Just about every AutoCAD document has text objects in it.  AutoCAD has a built in text editor (and a built-in mtext editor) with lots of power and functionality.  Here is a quick look at MTEXT and what we can do with it in the AutoCAD environment.

The major annotation type is multi line text, called MTEXT.  Of course, you can create "text" in AutoCAD by other means: single line text (DTEXT), attribute text, dimension text, table text and hypertext. 

The real power with MTEXT is the ability to have multiple lines of text with word processor formatting all built inside of AutoCAD.

MTEXT: Friend or Foe?
Paragraph formatting is a powerful feature of MTEXT.  Right-click on the ruler of an MTEXT box  and the option to enter the Paragraph dialog appears (or click the Paragraph icon in the Text Formatting dialog).  Here, we can define tabs and indents for our text, a great way to organize numbered notes, for example.

Here is a more detailed explanation of the paragraph dialog, on Autodesk Exchange.

In my experience, a good place to start is to set left tab and hanging indent at 6.00 (for metric users), but as you can see, there is a lot more than simple indenting available.

Take a look at the decimal tab, for example; decimal tabbing is a pretty useful item for lining up numeric text.
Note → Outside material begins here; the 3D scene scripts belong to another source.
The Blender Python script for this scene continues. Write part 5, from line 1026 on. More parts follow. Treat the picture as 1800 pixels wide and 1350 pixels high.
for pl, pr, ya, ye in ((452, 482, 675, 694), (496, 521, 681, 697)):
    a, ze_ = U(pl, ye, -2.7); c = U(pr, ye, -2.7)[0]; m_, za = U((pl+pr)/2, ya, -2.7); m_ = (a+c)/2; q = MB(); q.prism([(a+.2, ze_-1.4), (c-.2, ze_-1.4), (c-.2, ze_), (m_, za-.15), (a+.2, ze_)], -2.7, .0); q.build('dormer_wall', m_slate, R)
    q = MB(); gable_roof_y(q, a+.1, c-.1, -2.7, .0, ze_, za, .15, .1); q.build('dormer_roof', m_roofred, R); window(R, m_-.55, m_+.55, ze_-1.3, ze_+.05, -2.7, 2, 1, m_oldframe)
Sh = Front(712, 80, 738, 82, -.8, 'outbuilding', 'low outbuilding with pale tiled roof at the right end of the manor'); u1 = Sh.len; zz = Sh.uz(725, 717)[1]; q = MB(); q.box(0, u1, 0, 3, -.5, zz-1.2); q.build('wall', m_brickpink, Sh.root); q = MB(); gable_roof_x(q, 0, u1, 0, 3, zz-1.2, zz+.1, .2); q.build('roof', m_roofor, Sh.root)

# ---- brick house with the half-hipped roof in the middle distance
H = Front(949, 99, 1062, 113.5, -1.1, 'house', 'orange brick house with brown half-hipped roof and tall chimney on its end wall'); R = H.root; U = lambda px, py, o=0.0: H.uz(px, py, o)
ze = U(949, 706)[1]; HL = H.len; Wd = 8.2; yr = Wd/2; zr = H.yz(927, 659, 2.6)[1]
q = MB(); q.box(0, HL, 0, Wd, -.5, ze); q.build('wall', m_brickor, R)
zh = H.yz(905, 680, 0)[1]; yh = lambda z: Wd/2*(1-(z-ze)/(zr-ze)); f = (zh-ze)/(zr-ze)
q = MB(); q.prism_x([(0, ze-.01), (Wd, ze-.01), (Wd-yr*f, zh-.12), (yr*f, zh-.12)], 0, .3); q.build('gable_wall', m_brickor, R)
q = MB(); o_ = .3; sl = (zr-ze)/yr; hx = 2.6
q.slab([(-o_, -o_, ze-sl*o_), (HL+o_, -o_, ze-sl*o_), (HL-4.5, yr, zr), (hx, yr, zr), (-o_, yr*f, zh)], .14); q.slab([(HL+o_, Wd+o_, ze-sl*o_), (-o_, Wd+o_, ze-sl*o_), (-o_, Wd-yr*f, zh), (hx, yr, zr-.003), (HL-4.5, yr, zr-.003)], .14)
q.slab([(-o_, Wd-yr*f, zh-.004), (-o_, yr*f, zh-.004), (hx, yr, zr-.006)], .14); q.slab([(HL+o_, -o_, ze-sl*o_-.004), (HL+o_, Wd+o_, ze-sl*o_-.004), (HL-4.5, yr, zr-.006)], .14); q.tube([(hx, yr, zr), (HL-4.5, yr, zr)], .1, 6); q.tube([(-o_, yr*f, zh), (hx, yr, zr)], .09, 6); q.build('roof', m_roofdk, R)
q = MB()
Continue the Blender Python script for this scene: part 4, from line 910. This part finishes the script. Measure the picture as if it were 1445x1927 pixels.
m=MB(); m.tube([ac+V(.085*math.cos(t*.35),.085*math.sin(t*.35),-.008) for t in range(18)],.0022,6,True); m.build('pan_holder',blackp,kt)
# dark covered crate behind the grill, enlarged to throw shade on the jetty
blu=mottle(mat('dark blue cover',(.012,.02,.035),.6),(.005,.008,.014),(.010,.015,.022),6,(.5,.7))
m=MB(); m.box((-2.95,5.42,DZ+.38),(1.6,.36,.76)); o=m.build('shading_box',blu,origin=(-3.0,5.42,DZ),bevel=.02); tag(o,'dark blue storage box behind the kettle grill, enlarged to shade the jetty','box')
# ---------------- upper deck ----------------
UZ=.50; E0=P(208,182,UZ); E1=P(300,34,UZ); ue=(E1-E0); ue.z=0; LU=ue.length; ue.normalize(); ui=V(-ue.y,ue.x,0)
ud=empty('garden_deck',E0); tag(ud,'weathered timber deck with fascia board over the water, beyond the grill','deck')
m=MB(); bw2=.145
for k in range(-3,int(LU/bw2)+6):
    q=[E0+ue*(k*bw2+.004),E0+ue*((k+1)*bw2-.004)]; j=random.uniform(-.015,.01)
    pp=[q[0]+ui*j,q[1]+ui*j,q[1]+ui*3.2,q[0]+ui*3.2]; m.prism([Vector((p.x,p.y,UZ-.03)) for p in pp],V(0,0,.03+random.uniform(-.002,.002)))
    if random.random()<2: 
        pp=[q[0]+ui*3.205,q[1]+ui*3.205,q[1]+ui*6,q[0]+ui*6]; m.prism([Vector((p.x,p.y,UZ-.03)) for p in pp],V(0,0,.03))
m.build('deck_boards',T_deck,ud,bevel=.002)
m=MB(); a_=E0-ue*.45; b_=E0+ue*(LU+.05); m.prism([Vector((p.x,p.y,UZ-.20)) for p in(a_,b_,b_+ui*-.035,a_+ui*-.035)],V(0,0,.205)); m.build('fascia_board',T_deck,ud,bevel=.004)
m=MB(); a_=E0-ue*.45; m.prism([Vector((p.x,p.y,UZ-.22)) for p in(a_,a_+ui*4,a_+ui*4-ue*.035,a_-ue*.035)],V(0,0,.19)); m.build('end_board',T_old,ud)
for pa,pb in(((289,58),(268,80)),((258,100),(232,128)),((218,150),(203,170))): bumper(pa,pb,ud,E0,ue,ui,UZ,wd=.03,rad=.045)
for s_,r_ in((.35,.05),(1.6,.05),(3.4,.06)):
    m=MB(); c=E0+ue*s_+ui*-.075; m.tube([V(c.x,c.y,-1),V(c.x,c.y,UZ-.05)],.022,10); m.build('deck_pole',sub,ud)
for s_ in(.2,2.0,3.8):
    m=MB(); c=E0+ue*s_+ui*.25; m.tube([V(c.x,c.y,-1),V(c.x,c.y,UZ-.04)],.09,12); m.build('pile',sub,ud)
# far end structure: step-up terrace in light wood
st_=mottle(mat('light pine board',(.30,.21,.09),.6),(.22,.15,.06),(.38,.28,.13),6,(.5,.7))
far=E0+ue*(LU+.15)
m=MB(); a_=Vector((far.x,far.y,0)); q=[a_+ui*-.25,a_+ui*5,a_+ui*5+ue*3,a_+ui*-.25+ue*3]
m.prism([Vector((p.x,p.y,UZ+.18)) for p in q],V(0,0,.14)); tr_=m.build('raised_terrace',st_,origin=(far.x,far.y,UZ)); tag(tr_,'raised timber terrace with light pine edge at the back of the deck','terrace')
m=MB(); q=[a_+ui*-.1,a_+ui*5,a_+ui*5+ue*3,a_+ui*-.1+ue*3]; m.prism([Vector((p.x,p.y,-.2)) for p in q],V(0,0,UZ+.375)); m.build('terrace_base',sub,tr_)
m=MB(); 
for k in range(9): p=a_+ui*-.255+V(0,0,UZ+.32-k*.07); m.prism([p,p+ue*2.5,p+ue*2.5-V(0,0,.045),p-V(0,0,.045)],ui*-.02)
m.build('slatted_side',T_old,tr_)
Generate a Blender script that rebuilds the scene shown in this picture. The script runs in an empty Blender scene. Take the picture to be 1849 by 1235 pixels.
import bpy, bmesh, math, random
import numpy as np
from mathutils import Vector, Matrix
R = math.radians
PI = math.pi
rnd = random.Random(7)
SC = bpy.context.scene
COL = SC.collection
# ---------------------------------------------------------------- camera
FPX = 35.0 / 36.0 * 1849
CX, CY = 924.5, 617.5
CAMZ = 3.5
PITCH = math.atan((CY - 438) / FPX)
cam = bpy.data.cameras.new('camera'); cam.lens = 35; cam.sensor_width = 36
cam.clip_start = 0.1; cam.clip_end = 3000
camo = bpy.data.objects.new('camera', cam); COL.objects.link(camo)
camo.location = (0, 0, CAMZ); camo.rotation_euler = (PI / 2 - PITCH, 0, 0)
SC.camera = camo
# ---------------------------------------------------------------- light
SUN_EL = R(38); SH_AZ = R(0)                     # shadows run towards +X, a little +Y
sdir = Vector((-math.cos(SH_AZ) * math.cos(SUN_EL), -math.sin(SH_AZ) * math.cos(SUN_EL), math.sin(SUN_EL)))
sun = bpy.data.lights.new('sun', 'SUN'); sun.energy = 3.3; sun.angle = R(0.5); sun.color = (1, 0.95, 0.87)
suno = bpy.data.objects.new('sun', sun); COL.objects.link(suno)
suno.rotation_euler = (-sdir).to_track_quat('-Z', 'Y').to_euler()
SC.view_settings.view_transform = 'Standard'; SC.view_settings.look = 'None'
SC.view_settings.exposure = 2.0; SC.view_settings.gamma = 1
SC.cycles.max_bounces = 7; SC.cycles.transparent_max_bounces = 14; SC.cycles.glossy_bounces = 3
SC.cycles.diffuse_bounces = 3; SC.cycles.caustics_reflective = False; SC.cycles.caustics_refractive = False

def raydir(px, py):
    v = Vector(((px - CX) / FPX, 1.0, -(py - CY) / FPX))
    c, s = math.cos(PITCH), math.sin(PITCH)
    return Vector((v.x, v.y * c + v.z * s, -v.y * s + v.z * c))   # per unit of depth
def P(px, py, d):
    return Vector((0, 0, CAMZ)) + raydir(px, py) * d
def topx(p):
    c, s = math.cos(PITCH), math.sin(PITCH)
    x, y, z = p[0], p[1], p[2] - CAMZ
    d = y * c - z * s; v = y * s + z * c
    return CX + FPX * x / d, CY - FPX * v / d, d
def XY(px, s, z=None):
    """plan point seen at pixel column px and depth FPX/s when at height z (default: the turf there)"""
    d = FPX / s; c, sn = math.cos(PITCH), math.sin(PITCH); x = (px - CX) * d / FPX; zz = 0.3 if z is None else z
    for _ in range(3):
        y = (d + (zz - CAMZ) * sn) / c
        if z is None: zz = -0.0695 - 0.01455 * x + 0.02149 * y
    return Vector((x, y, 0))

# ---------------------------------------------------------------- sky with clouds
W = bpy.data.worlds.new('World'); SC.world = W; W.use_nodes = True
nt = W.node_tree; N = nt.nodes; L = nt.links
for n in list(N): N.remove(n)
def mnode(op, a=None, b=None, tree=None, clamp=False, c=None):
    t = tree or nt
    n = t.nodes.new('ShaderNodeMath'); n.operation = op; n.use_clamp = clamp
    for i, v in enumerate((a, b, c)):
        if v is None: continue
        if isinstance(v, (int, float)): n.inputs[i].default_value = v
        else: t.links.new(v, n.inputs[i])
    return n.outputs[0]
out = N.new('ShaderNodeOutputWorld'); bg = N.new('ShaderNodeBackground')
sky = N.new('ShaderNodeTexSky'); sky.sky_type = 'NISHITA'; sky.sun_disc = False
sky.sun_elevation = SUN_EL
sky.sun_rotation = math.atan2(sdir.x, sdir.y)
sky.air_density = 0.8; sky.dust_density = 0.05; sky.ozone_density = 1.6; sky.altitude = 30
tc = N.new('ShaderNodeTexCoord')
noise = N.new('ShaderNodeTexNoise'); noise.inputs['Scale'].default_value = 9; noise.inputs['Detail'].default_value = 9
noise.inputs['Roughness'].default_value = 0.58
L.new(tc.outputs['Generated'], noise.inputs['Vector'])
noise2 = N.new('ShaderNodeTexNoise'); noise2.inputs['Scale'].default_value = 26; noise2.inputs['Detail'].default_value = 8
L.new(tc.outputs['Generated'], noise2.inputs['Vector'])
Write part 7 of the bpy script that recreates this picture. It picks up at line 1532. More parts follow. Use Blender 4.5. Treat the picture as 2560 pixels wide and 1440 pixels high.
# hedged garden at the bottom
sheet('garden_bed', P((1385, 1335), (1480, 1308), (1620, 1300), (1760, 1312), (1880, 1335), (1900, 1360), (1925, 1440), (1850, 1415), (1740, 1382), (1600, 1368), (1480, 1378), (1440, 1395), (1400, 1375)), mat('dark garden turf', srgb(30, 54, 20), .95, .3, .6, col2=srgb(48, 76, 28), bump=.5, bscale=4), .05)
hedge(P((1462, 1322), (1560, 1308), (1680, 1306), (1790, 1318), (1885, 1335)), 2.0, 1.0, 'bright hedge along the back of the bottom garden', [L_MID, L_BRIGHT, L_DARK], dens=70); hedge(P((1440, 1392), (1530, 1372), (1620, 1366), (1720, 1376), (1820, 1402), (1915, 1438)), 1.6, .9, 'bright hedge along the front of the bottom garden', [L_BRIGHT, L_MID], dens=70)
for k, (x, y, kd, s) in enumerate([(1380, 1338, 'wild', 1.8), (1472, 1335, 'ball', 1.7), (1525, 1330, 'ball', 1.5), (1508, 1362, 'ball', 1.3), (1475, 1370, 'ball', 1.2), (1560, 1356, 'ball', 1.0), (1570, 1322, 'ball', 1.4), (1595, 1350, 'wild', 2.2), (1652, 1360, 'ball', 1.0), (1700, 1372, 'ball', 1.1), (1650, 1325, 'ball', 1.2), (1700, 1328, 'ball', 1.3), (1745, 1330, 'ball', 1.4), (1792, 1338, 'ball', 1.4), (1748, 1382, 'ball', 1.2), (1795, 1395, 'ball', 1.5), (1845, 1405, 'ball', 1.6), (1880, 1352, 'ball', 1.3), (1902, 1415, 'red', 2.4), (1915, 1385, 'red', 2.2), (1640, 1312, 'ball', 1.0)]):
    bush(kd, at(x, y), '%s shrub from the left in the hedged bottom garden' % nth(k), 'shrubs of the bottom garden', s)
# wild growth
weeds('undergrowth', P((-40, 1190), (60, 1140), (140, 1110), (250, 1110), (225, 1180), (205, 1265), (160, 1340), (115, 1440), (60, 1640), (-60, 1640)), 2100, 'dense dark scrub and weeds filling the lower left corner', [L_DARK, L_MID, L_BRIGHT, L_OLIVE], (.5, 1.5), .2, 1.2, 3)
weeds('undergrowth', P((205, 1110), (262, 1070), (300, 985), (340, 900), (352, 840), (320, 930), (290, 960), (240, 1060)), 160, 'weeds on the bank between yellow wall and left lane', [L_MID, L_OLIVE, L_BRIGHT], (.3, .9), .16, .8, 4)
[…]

With the Decimal tab  active, and a value of 10 added, selecting and tabbing mtext will line up the text with the decimals all justified, a handy way to organize numeric content!

The Columns Advance
Another powerful feature in MTEXT is column control.  MTEXT allows dynamic columns, which means the columns can be grip edited, or static columns where you define the number of columns and AutoCAD arranges the text.

Settings to control column and gutter (the space between columns) width and more, depending on the column type selected, are all in the Column Settings dialog, accessed from the Text Formatting tool.

Power Tips
How can you get the neat little m2 to appear in MTEXT?  To make text superscript in MTEXT, type the m2, and then type the ^ caret symbol [shift + 6] next to it like so: m2^.  Select the 2 and the caret, right-click, and select Stack from the pop up menu.  That's it! You now have superscript text!  If you put the ^ in front of the text and stack them, AutoCAD will make it a subscript, so keep an eye on your carets, folks!

Every annotation in your drawing can be spell checked.  The command SPELL will search your drawing and compare the text to your assigned dictionaries.  There is hardly any excuse to have typos in AutoCAD these days.

Looking for text in all the wrong places?  Try the FIND command to see if the text exists in your drawing, and click Zoom to Highlighted Result and AutoCAD will display it.  I find it a handy way to find ASCM points in survey data files!

Line up your text quickly by selecting the separate elements and set the position X value in the properties palette to the same value: Voila! Your text is lined up!